Race Riot Reparations: Checks in the mail after 80 years
BY RANDY KREHBIEL World Staff Writer
Apr 9, 2002
1/20/13 at 8:15 AM
Compensation of $28,000 paid to 131 survivors of 1921 conflict
More than 80 years later than promised, checks to 131 Tulsa Race Riot survivors really were in
the mail last week.
The Tulsa Metropolitan Ministry's Reparations Gift Fund disbursed about $28,000 to the
elderly men and women, almost all of whom were children when a bloody 14-hour conflict on May
31 and June 1, 1921, left thousands in Tulsa's black Green
wood neighborhood homeless. At least 38 people were killed, most of them black.
At the time, Tulsa civic leaders promised victims compensation for their losses. Although
some emergency aid was provided, full restitution was never accomplished.
Steve Cranford, executive director of Tulsa Metropolitan Ministry, acknowledged the roughly
$200 each
survivor received does not make up for what happened eight decades ago.
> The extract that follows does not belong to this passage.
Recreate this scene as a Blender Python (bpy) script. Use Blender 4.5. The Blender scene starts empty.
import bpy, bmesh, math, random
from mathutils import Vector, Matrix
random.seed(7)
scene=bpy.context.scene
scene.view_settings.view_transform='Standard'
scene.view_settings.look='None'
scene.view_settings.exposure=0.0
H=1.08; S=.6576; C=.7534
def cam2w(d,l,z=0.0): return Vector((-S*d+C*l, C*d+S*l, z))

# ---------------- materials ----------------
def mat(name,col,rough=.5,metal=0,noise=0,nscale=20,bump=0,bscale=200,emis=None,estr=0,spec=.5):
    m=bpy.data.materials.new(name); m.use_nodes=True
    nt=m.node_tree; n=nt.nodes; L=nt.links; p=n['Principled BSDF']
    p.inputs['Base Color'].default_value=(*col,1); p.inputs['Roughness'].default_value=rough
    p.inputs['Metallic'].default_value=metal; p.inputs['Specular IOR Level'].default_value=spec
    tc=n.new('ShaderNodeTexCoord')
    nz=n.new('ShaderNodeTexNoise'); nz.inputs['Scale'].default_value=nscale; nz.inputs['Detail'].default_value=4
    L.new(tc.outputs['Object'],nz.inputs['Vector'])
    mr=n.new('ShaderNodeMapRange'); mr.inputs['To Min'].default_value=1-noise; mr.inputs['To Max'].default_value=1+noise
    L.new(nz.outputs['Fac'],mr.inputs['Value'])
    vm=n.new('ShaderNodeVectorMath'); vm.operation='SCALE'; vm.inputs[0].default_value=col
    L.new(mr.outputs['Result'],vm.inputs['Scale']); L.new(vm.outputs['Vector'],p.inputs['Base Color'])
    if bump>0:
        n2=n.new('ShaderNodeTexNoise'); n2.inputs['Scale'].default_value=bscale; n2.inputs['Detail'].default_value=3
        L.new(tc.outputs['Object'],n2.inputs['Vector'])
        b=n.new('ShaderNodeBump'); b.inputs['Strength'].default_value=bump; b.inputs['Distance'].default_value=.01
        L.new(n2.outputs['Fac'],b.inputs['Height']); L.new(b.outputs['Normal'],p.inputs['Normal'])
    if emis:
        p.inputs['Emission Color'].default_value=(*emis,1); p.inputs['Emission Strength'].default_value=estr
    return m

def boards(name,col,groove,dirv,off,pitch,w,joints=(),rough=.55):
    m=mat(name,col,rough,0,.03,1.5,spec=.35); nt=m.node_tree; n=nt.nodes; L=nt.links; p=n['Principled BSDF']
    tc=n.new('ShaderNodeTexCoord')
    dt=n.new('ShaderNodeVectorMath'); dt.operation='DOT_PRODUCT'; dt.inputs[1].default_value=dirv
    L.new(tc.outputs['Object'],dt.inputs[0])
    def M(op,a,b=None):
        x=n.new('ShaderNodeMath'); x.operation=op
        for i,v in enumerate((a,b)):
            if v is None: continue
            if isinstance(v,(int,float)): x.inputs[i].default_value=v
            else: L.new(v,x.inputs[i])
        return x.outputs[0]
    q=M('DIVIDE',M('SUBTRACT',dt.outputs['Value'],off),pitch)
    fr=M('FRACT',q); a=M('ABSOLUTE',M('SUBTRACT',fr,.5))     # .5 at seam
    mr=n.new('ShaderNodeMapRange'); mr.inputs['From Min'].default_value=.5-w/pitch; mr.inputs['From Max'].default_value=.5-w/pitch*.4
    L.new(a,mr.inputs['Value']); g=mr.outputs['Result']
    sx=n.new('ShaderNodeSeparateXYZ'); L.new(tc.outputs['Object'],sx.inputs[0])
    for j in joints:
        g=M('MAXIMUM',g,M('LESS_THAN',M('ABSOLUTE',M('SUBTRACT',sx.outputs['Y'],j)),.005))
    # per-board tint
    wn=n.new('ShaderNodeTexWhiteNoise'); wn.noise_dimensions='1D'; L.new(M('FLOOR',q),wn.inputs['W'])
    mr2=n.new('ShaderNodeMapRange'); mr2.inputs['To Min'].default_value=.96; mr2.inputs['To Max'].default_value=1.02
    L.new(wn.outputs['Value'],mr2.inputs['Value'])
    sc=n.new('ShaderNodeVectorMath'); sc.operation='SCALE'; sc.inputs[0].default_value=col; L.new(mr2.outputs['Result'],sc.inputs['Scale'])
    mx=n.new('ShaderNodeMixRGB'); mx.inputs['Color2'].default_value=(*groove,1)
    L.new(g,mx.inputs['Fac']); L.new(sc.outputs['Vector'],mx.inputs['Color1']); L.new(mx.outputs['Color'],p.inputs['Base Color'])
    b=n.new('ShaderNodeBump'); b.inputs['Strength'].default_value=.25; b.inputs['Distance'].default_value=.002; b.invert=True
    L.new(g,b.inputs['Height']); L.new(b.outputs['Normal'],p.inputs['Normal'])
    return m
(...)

"We are calling this a gift from the religious community that acknowledges the need for
reparations," Cranford said. "I think it's important to note that just since we started this
process, four survivors have died."
A press conference Wednesday morning will reveal further details of the disbursement.
Cranford said the TMM fund plans to continue distributing money to survivors as contributions comes in. The fund is one of two
set up in recent months to compensate riot survivors.
The second, established through the Tulsa Community Foundation, has raised more than
$250,000, primarily from corporate donors. Its goal is $1.5 million, with about half that for
survivor compensation. The rest would go toward a variety of other initiatives recommended by
the Tulsa Race Riot Commission's 2001 final report.
"We can talk for a long time about memorials and enterprise zones and things like that,"
Cranford said, "but the survivors are not going to be around for a long time."
Contemporary estimates put losses in the Greenwood neighborhood at between $2.5 million and
$4 million. According to the Red Cross, more than 1,100 residences were destroyed and another
300 looted. Although much of the property was actually owned by whites, it was occupied almost
entirely by blacks, many of whom were left homeless and destitute.